Can Owner of Vehicle be Deprived of Compensation under Motor Vehicles Act, 1988 ?
Issue concerning the liability of the insurer in a claim under Section 163A of MV Act, 1988 qua the owner/insured requires an authoritative pronouncement.
The finding that Claim under Section 163A is restricted to third party risks is doubtful. It was held that Section 155 provides that even if the insured dies after the happening of an event which gave rise to a claim, it shall not be a bar to the survival of any cause of action arising out of the said event, against the insurer. Section 163A is a special provision brought in, which is a non-obstante clause which overrides not only the entire provisions of the Motor Vehicles Act, 1988 but also any other law for the time being in force and any instrument having the force of law. Non-obstante clause having a superseding effect over the laws of insurance or even the terms in the policy, which definitely is an instrument having the force of law. It has also to be noticed that Section 163A makes liable the owner of the vehicle or the authorized insurer to pay in accordance with the IInd Schedule in the case of death or permanent disablement due to the accident arising out of the use of a motor vehicle.
When there is a valid policy issued in the name of the vehicle involved in the accident, a claim under Section 163A, as per the words employed in the provision, according to us covers every claim and is not restricted to a third party claim; without any requirement of establishing the negligence, if death or permanent disability is caused by reason of the motor accident.

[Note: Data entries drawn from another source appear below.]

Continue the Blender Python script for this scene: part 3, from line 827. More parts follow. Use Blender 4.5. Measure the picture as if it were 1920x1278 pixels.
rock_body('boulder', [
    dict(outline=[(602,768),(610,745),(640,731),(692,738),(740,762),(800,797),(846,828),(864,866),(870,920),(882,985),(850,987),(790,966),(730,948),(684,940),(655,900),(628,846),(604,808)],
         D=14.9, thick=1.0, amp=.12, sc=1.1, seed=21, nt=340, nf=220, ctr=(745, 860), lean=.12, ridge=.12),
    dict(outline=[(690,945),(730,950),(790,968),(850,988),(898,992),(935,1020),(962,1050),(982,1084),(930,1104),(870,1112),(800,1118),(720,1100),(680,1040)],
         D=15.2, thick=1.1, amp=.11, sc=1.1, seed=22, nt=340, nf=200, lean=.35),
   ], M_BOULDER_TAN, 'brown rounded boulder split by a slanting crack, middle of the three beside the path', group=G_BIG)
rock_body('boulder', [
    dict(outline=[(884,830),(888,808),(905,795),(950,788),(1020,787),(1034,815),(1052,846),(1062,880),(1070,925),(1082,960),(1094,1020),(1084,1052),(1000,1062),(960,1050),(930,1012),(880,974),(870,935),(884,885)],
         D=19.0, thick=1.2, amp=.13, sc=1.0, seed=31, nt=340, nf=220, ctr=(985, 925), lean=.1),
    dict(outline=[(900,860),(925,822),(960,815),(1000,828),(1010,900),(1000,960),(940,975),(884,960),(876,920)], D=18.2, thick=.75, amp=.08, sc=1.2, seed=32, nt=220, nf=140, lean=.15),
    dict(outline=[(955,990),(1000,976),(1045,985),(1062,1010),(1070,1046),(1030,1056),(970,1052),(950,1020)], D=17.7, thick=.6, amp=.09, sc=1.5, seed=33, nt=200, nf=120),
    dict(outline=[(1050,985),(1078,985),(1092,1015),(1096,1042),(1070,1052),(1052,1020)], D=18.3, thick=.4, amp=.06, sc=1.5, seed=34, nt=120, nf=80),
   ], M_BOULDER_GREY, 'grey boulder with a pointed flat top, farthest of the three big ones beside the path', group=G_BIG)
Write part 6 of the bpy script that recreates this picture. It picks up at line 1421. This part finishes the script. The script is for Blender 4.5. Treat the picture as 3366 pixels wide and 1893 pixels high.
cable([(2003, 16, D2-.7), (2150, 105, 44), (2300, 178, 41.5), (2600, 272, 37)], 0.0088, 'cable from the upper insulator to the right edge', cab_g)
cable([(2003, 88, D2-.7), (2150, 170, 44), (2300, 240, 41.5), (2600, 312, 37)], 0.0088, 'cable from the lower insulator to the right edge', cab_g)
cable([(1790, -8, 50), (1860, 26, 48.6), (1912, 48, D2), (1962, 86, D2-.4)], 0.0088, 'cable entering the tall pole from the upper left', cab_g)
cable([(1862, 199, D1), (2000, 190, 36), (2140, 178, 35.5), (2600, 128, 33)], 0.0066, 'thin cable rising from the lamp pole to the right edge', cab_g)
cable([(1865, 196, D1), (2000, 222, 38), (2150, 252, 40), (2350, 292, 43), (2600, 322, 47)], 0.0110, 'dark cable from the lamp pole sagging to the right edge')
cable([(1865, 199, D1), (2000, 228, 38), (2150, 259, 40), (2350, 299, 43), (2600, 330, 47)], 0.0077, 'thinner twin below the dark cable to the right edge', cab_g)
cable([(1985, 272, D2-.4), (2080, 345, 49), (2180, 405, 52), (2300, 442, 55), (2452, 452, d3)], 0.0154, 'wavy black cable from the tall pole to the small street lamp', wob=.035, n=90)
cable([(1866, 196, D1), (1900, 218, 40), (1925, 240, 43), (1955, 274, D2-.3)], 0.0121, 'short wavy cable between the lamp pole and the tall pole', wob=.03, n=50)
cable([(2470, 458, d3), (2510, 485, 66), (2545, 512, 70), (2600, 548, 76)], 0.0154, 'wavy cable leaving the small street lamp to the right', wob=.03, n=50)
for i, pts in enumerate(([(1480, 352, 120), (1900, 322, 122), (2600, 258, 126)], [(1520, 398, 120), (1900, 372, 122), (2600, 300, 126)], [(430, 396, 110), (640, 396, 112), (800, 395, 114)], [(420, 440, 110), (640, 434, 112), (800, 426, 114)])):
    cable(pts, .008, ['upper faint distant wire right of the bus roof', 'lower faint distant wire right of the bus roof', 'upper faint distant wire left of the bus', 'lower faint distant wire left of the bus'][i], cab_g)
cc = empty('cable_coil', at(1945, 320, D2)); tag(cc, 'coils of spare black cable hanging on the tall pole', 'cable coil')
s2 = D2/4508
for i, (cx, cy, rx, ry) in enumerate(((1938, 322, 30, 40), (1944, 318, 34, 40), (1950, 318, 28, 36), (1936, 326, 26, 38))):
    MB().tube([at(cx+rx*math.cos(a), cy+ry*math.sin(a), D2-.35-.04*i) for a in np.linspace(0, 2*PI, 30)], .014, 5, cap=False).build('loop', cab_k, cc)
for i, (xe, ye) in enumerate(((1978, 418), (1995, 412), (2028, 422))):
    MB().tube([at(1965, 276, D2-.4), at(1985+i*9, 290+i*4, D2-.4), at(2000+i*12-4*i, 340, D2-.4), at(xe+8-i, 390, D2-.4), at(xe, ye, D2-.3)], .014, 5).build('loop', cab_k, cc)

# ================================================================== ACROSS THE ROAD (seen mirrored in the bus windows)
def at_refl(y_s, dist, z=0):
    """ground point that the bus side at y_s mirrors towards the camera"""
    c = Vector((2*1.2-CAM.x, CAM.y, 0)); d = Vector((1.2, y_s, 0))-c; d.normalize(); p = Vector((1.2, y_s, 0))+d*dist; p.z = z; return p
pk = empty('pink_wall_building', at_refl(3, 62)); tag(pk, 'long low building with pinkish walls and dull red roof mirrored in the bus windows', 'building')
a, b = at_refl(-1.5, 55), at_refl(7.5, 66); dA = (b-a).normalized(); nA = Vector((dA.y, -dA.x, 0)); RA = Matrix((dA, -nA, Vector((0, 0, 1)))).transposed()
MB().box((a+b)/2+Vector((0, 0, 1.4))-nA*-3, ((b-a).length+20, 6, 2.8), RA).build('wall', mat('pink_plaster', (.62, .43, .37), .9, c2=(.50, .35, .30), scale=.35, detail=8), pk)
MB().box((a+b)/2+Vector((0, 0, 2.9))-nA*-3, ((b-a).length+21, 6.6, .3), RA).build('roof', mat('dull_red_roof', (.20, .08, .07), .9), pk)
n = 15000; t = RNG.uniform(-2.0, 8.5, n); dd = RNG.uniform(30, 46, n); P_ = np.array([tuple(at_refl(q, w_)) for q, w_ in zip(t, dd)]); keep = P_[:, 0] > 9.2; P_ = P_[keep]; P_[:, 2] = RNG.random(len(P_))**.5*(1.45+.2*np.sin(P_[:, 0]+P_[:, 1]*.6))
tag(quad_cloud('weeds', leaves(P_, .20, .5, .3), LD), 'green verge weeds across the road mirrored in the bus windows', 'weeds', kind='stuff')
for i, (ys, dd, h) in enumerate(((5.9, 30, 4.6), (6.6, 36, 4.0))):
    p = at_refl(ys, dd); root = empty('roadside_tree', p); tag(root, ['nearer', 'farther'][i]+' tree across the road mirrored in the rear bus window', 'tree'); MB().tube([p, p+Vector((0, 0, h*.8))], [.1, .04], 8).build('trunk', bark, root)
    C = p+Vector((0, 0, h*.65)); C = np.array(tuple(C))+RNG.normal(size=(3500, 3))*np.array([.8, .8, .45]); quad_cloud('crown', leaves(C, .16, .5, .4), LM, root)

This would also take in the liability with respect to the death of an owner or a driver who stepped into the shoes of the owner, if the claim is made under Section 163A dehors the statutory liability under Section 147 or the contractual liability as reduced to writing in an insurance policy. It is a beneficial piece of legislation brought in, keeping in mind the enhanced chances of an accident, resulting from the prevalence of vehicles in the overcrowded roads of today. It was a social security scheme, brought about considering the need for a more comprehensive scheme of ‘no-fault’ liability for reason of the ever-increasing instances of motor vehicle accidents and the difficulty in proving rash and negligent driving.